Laurent jouait dur avec moi, mais j’étais orgueilleuse. On faisait le jeu de la jambette : placés l’un contre l’autre, on essayait de renverser l’autre personne. C’est un jeu d’habileté et de trucs et, croyez-moi, j’étais devenue bonne : il m’arrivait de renverser Laurent.
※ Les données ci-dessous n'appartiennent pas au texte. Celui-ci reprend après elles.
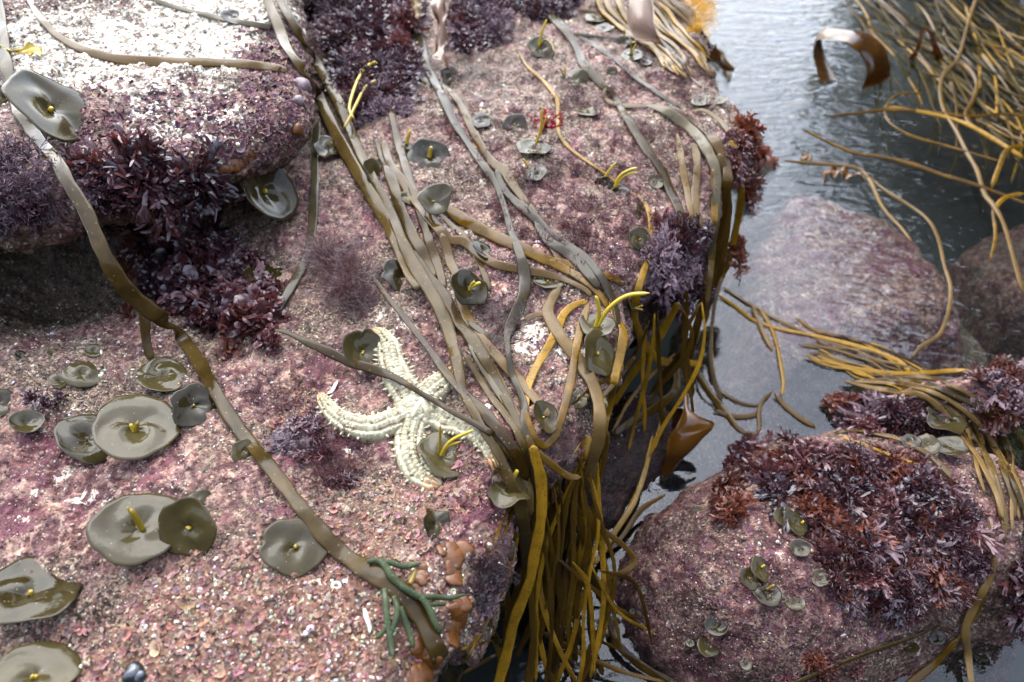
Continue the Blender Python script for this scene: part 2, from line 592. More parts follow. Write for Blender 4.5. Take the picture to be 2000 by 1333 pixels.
slab_poly = px_poly([(640, -260), (600, -60), (588, 40), (600, 120), (612, 200), (590, 242), (527, 272), (447, 308), (385, 332), (300, 362),
                     (200, 395), (110, 418), (0, 430), (-160, 440), (-420, 450), (-760, 330), (-900, 0), (-700, -300), (0, -420), (420, -380)], 0.45)
slab_poly = smooth_poly(slab_poly, 4)
_sc = slab_poly.mean(0)
V, F = slab_mesh(slab_poly, _sc[0], _sc[1], lambda X, Y: 0.475 + 0.03 * (Y - 0.8) - 0.02 * (X + 0.4) + 0.012 * fbm(np.column_stack([X, Y, X * 0]), 5.0, 2, 71), 0.042, 0.042, 1500, 330, 60, 30)
if vnormals(V, F)[:1500 * 300, 2].mean() < 0: F = F[:, ::-1]
V = rough(V, F, [(10.0, 0.016, 'f', 61), (30.0, 0.009, 'f', 66), (62.0, 0.0065, 'w', 62), (130.0, 0.0036, 'w', 63), (300.0, 0.0016, 'f', 64)])
SLABV, SLABF = V, F
idx = (np.arange(0, len(V) // 1500, 3)[:, None] * 1500 + np.arange(0, 1500, 3)[None, :])
support(V[idx.ravel()], grid_faces(idx.shape[0], idx.shape[1], True))

# boulders by the channel and rocks under water: domes over an outline
def dome(name, px, z0, zbase, height, dmax, step, mat, seed, amps, base, lump=0.02):
    poly = smooth_poly(px_poly(px, z0), 5)
    lo, hi = poly.min(0) - 0.06, poly.max(0) + 0.06
    xs = np.arange(lo[0], hi[0], step)
    ys = np.arange(lo[1], hi[1], step)
    X, Y = np.meshgrid(xs, ys)
    XY = np.column_stack([X.ravel(), Y.ravel()])
    P3 = np.column_stack([XY, XY[:, :1] * 0])
    d = poly_dist(XY, poly) + fbm(P3, 12.0, 3, seed) * 0.012
    q = 1 - np.clip(d / dmax, 0, 1)
    sq = np.clip((d + fbm(P3, 6.0, 3, 23) * 0.05) / 0.16, 0, 1)
    prof = sq * sq * (3 - 2 * sq) if dmax > 0.2 else np.sqrt(np.maximum(1 - q ** 2.2, 0))
    z = zbase + height * prof + fbm(P3, 7.0, 3, seed + 3) * lump * np.clip(d / 0.05, 0, 1)
    z = np.where(d < 0, zbase + d * 3.0, z)
    V = np.column_stack([XY, np.maximum(z, -0.40)])
    F = grid_faces(len(ys), len(xs))
    if vnormals(V, F)[:, 2].mean() < 0: F = F[:, ::-1]
    V = rough(V, F, amps)
    k = 3
    nr, nc = len(ys), len(xs)
    idx = (np.arange(0, nr, k)[:, None] * nc + np.arange(0, nc, k)[None, :])
    support(V[idx.ravel()], grid_faces(idx.shape[0], idx.shape[1]))
    Z = zones(V, [], base)
    Z[:, 1] += 0.35 * fbm(V, 9.0, 3, seed + 9)
    Z[:, 2] += 0.35 * fbm(V, 8.0, 3, seed + 10)
    if dmax > 0.2:      # light lost in deeper water, put into the shelf rim's colour as brown
        rim = 1 - np.clip((d + fbm(P3, 9.0, 3, 19) * 0.09) / 0.13, 0, 1)
        Z[:, 2] += 1.6 * rim
        Z[:, 1] -= 0.8 * rim
    o = link(name, mk(name, V, F, mat, attrs={'zone': Z}))
    return o

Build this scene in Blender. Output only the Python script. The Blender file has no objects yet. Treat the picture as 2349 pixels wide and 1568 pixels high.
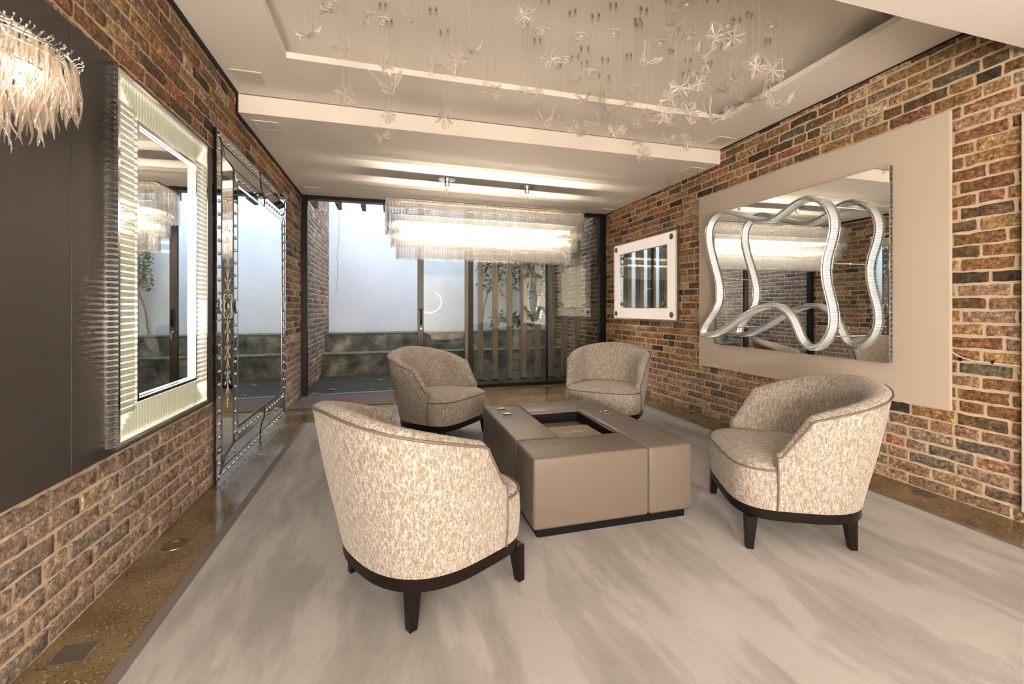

Un jour, M. Vachon était à table avec nous. Je me suis levée pour aller chercher quelque chose. Je ne me suis pas méfiée et, quand j’ai voulu m’asseoir, mon cher mari a retiré ma chaise; je me suis retrouvée par terre. Son père n’a pas dit un mot, mais le soir, il a demandé à Mme Vachon de dire à Laurent de jouer moins dur avec moi. Voici ce que sa mère m’a rapporté. Ferdinand lui a dit : «Moriable» (c’était son patois), il va finir par la blesser!». Quand on est jeune, on n’a pas toujours conscience des limites de nos forces et des conséquences de nos actes.